What would happen if we burn all of the world’s coal and oil? Plot spoiler… it’s bad news.
The World Coal Foundation states that there are 892 billion tonnes of coal worldwide, equivalent to around 100 years of usage at current rates of production. By comparison oil and gas have a mere 52 and 54 years left of reserves. The world’s biggest coal producer is China.
A 2015 study by Science Advances posed such a question.
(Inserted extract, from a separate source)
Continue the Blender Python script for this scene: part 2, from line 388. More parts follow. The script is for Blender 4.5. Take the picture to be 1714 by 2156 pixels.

Among other changes unlikely to lead to much happiness – increased desertification, a reduction in arable land, and the fact that large swathes of the earth would be uninhabitable the paper focused on the impact on the Antarctic ice sheet.
In a paper entitled “Combustion of available fossil fuel resources sufficient to eliminate the Antarctic ice sheet” a team of researchers from institutions including the Potsdam Institute for Climate Change and the Department of Earth Sciences at the University of California set out the challenges facing the earth in the event that such assets don’t stay “stranded”.
The paper noted that the fossil fuels in the ground would release a staggering 10,000 gigatonnes of carbon into the atmosphere. At such a level the amount of water released from ice melting from the West Antarctica sheet would raise sea levels by three metres.
While the research goes into great detail about the circumstances surrounding such a melt, it is fair to say that the consequences would be disastrous.